Warm water pelagic run will stick around longer
  |  First Published: March 2017

The arrival of the warmer water off Sydney was later than usual this season. This often means it will stay around a month or two longer, as will the fish that arrived with it.

Solid bait schools are roaming the offshore currents with plenty of predators in tow. There have been good reports of striped marlin lately. Additionally, mahimahi of all sizes are readily taking baits and lures. Our inshore reefs and many local headlands are holding kings and snapper. Great battles have been fought from the stones and from boat fishos casting stickbaits and poppers.

Emerson Spina fished for striped marlin off Sydney Heads around the 70 fathom mark and got a 50kg+ model which took a liking to a small trolled skirted lure in a three-rod spread. Emerson said there was plenty of bait and lots of bird activity in the area, with a water temp of only 23°C.

The peninsula’s charter operators have been busy. Mahimahi and kingfish are popular targets at this time of year, and you won’t find a better time to get out and get amongst the fish. Nick Danes landed some great ones recently and Oceanhunter skipper Vic Levett reports there are black marlin around the 40 fathom line. Decent numbers of kingfish are on our local inshore reefs, plenty of big squid have moved in and snapper are also being taken down deep.

The harbour has schools of tailor and salmon on the move now, with mac tuna and bonito captures also being recorded. Good flathead are taking soft plastic vibes around the drop-offs at Clontarf and the Spit, while Grotto Point is providing whiting on the flats. Kingfish are working the east coast headlands, taking poppers and live baits.

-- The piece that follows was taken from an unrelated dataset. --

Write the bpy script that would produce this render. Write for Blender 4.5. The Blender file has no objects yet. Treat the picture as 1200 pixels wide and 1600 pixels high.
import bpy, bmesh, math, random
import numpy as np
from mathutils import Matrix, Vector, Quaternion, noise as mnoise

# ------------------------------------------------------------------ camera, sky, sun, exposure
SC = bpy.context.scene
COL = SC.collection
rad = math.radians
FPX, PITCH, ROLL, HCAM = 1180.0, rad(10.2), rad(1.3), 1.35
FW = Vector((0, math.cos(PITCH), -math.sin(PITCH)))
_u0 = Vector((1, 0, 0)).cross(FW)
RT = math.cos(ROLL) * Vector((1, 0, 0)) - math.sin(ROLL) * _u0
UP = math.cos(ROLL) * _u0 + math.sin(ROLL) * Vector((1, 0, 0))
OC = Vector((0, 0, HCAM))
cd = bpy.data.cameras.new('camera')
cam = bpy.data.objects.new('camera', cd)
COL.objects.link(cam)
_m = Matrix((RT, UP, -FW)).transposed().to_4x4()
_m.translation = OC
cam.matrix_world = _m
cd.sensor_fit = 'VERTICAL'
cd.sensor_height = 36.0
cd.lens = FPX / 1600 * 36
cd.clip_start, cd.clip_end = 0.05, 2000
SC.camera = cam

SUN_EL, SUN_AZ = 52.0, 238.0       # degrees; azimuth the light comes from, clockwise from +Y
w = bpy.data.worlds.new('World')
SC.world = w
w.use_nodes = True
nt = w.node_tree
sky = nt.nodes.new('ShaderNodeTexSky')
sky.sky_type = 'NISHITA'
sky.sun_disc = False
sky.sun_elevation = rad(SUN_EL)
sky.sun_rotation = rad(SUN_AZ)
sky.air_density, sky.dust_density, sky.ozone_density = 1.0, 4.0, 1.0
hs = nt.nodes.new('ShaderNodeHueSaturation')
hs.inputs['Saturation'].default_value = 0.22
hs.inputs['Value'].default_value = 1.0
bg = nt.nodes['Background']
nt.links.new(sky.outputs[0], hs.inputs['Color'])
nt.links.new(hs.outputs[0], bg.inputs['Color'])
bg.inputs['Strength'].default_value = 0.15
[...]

The harbour hairtail are thinning out now, and it may be some time before we see another three-month bite like the one just witnessed on the northside. After fishing the harbour for most of my life, you could count the number of hairtail captures I’ve heard of on one hand. It’s a terrific time of year to get anglers of all ages out for a fish, particularly the beginners like Fletcher, who recently caught his first leatherjacket on his new Spiderman combo.

The rocks are providing successful platforms to fish baits and spin lures from for the topwater species heading south. Kevin Harbord recently landed a good king from the stones while live baiting. Hardly a day is going by at the moment when we don’t hear of a good session being had.

Some locations along North Head have been closed due to rock falls. I contacted the National Parks and Wildlife Service and was assured that these closures are only temporary, and will be lifted once any works required have been completed.

The beaches are picking up now as the warmer ocean currents move south. Manly, Dee Why, South Curly, Narra and Palmy have all had good schools of salmon and tailor beyond the breakers, and long casting metal slugs is a popular technique. Fishing from the beach near the rocks at Manly and Dee Why has even seen a few rat kings hooked on slugs. Some 30lb braid and a 9’0” graphite rod is terrific for covering the cast distance with a 60-70g lure, and will put you well over the back of the suds. Whiting are holding on most beaches, with dawn and dusk the best times to get some on beachworms. Be prepared to move up and down the beach as these schools are moving with the tides. The run-out tide has been a good time to get out chasing them.